Akıllı ağ, en basit şekilde günümüzün iletişim teknolojilerini kullanarak elektrik ağımızdaki verimsizlikleri ortadan kaldırmayı amaçlayan her türlü yenilik olarak tanımlanabilir. Bu olgu, sürdürülebilir enerji çözümlerinin altyapısı olarak görülüyor. Zira akıllı ağın temeli birçok gelişmiş algılama, iletişim ve denetleme sistemleri üzerine kurulu ve bu özellikler sayesinde hem elektrik üretimi ve dağıtımı yapan kuruluşlar hem de tüketiciler birçok yarar sağlıyor.
Örneğin eski tip bir elektrik ağında arıza yaşandığı zaman tüketiciler dağıtım hizmeti veren kuruluşa haber vermediği sürece sorun giderilemiyor.

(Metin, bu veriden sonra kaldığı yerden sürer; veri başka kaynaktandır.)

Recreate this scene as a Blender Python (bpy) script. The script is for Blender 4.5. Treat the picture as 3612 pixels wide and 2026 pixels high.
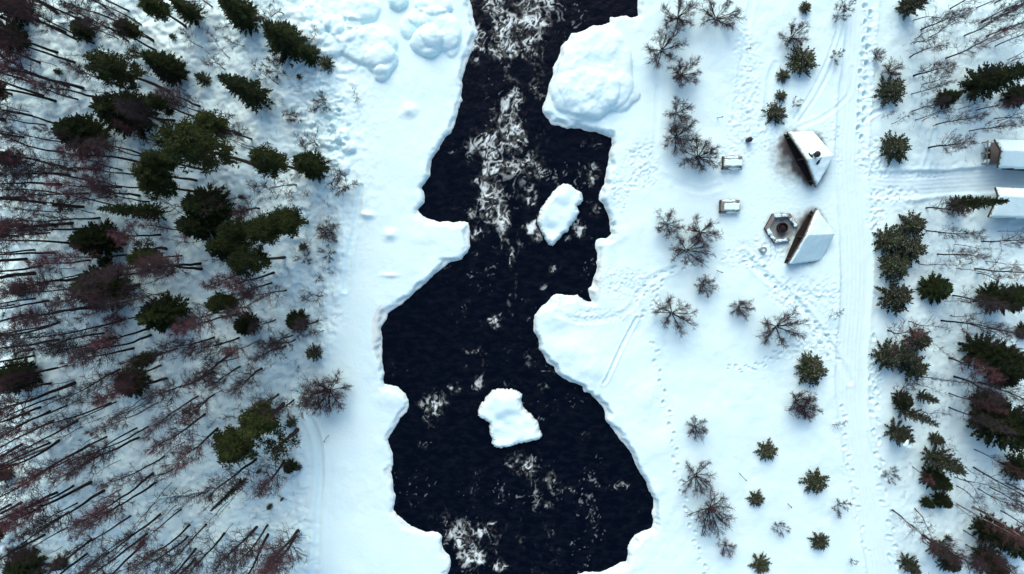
import bpy, math, random
import numpy as np
from mathutils import Vector

# ------------------------------------------------------------------ scene, camera, sky, sun, exposure
for o in list(bpy.data.objects):
    bpy.data.objects.remove(o)
scene = bpy.context.scene
COL = scene.collection
SW, SH, FPX = 3612.0, 2026.0, 2408.0          # survey sheet size and focal length in sheet pixels
NADY = 822.0                                  # sheet row straight under the camera
CAMH = 70.0
TILT = math.atan((SH / 2 - NADY) / FPX)

cam_data = bpy.data.cameras.new('camera')
cam_data.sensor_width = 36.0
cam_data.lens = 36.0 * FPX / SW
cam_data.clip_start = 0.5
cam_data.clip_end = 3000
cam = bpy.data.objects.new('camera', cam_data)
COL.objects.link(cam)
cam.location = (0, 0, CAMH)
cam.rotation_euler = (-TILT, 0, 0)
scene.camera = cam

SUN_EL, SUN_AZ = math.radians(40), math.radians(-12)     # azimuth clockwise from +Y
world = bpy.data.worlds.new('World')
scene.world = world
world.use_nodes = True
wn = world.node_tree
sky = wn.nodes.new('ShaderNodeTexSky')
sky.sky_type = 'NISHITA'
sky.sun_disc = False
sky.sun_elevation = SUN_EL
sky.sun_rotation = SUN_AZ
sky.air_density = 1.0
sky.dust_density = 2.0
sky.ozone_density = 0.3
wn.links.new(sky.outputs[0], wn.nodes['Background'].inputs[0])
wn.nodes['Background'].inputs[1].default_value = 0.15

sun_data = bpy.data.lights.new('sun', 'SUN')
sun_data.energy = 1.45
sun_data.angle = math.radians(45)
sun_data.color = (1.0, 0.84, 0.765)
sun = bpy.data.objects.new('sun', sun_data)
COL.objects.link(sun)
sd = Vector((math.cos(SUN_EL) * math.sin(SUN_AZ), math.cos(SUN_EL) * math.cos(SUN_AZ), math.sin(SUN_EL)))
sun.rotation_euler = sd.to_track_quat('Z', 'Y').to_euler()
sun.location = sd * 120

scene.view_settings.view_transform = 'Standard'
scene.view_settings.look = 'None'
scene.view_settings.exposure = 0.62
scene.view_settings.gamma = 1.0
scene.view_settings.use_curve_mapping = False
scene.render.engine = 'CYCLES'

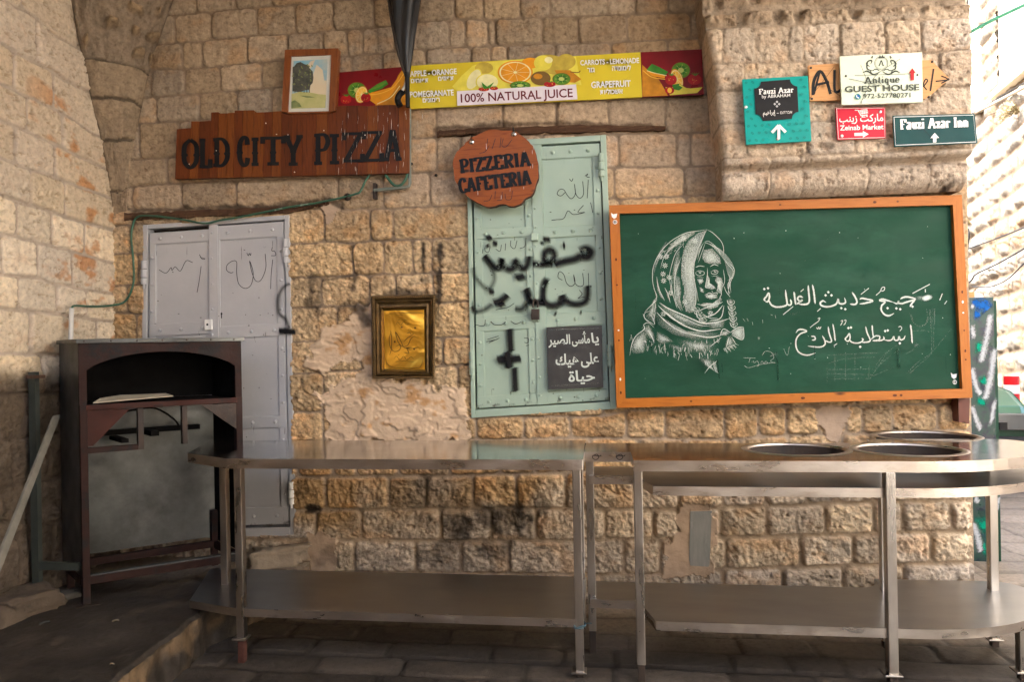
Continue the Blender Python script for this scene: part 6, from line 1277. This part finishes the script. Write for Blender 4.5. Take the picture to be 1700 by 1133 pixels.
def holed(mb, out_, holes, z, th, mat, side):
    bm = bmesh.new(); vs_ = [bm.verts.new((x, y, z)) for x, y in out_]; es = [bm.edges.new((vs_[i], vs_[(i + 1) % len(vs_)])) for i in range(len(vs_))]
    rings = []
    for hx, hy, hx_r, hy_r in holes:
        rv_ = [bm.verts.new((hx + hx_r * math.cos(k / 64 * 2 * math.pi), hy + hy_r * math.sin(k / 64 * 2 * math.pi), z)) for k in range(64)]
        es += [bm.edges.new((rv_[i], rv_[(i + 1) % 64])) for i in range(64)]; rings.append(rv_)
    bmesh.ops.triangle_fill(bm, edges=es, use_beauty=True); bm.verts.index_update(); bm.faces.ensure_lookup_table()
    V_ = [v.co.copy() for v in bm.verts]; F = []
    for f in bm.faces:
        c_ = f.calc_center_median()
        if any(((c_.x - h[0]) / h[2]) ** 2 + ((c_.y - h[1]) / h[3]) ** 2 < .97 for h in holes): continue
        idx = [v.index for v in f.verts]; F.append(tuple(idx if f.normal.z > 0 else idx[::-1]))
    bm.free(); mb.add(V_, F, mat); mb.add([v - NZ * th for v in V_], [tuple(reversed(f)) for f in F], STEEL2)
    n = len(out_); O = [Vector((x, y, z)) for x, y in out_]; mb.add(O + [p - NZ * th for p in O], [(i, n + i, n + (i + 1) % n, (i + 1) % n) for i in range(n)], side)
    for hx, hy, a_, b_ in holes:
        O = [Vector((hx + a_ * math.cos(k / 64 * 2 * math.pi), hy + b_ * math.sin(k / 64 * 2 * math.pi), z)) for k in range(64)]
        mb.add(O + [p - NZ * (th + .02) for p in O], [(i, (i + 1) % 64, 64 + (i + 1) % 64, 64 + i) for i in range(64)], MATS['dark_iron'])
HR = [(hx, hy, hr, hr * .80) for hx, hy, hr in hol]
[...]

Oysa akıllı ağ, arızayı anında tespit edip çoğu zaman sorunu kendiliğinden çözebiliyor, çözemediği vakit bakım ekiplerine vakit kaybetmeden haber veriyor. Dahası akıllı ağ, acil bakımı gereken parçaları önceden belirleyip dağıtımda kesinti yaratacak bir arızayı önleyebiliyor. Bu sayede hem pahalı bir donanımın bozulmasından ötürü oluşacak zarar, hem de elektrik kesintisi yüzünden tüketicilerin yaşayacağı sıkıntı ve maddi kayıp engellenebiliyor. Akıllı ağın faydaları üzerine bu gibi örnekler rahatça çoğaltılabilir.
Ancak bu faydalar gelişmiş bir sayaç altyapısı sayesinde elde edilebilir. Şimdiye dek kullanılan elektro-mekanik sayaçlar sadece toplam elektrik tüketimini ölçebiliyor, günün belli bir zamanında harcadığımız elektrik miktarını ise ölçemiyor. Buna karşın akıllı bir sayaç, elektrik tüketimimizle ilgili var olan tüm anlık bilgileri hafızasında saklayabiliyor ve hem tüketiciye hem de dağıtım yapan kuruluşa geri bildirimlerde bulunabiliyor. Bu sayede geçmişte mümkün olmayan birçok imkânlar yaratıyor. Akıllı sayaçların yarattığı imkânların belki de en önemlisi bizi günlük elektrik talebimiz üzerinde söz sahibi yapması. Elektro-mekanik sayaç kullanan tüketiciler ne zaman ne kadar elektrik harcadıklarını bilemiyorlar. Halbuki elektrik fiyatı günün her saati, hatta her dakikası değişiyor.
Herkesin elektriği çok kullandığı günün belli saatlerinde ise elektrik fiyatı tavan yapıyor. Akıllı sayaç kullanan tüketiciler fiyatın tavan yaptığı saatlerde elektrik kullanımlarını azaltıp, elektrik daha ucuz olduğu vakitlerde elektrik harcayarak masraflarını oldukça düşürebiliyorlar. Elektro-mekanik sayaç kullanan tüketiciler ise tek fiyat tarifesinde kalmak zorunda oldukları için faturaları üzerinde hakimiyetleri bulunmuyor. Bu değişiklik kulağa oldukça kolay gelse de bunu başarabilmek sadece akıllı bir sayaç edinmekten ibaret değil.
Öncelikle akıllı sayacın sağlayacağı anlık tüketim bilgisini derleyecek bir sistem kurmak gerekiyor. Bu sistem aynı zamanda hizmet kuruluşlarından gelecek anlık elektrik fiyatını da derleyebilmeli. Bunun içinse kuruluşlar ile tüketiciler arasında iletişimi sağlayabilecek altyapıyı oluşturmak gerekiyor. Bu tip bir altyapı ise ancak milyonlarca TL değerinde yatırımlar ile kurulabiliyor.[1] Yine de yapılan yatırımlar uzun vadede kuruluşlara kazanç sağlıyor ve bu yüzden birçok ülkede bu tip girişimler gittikçe çoğalıyor.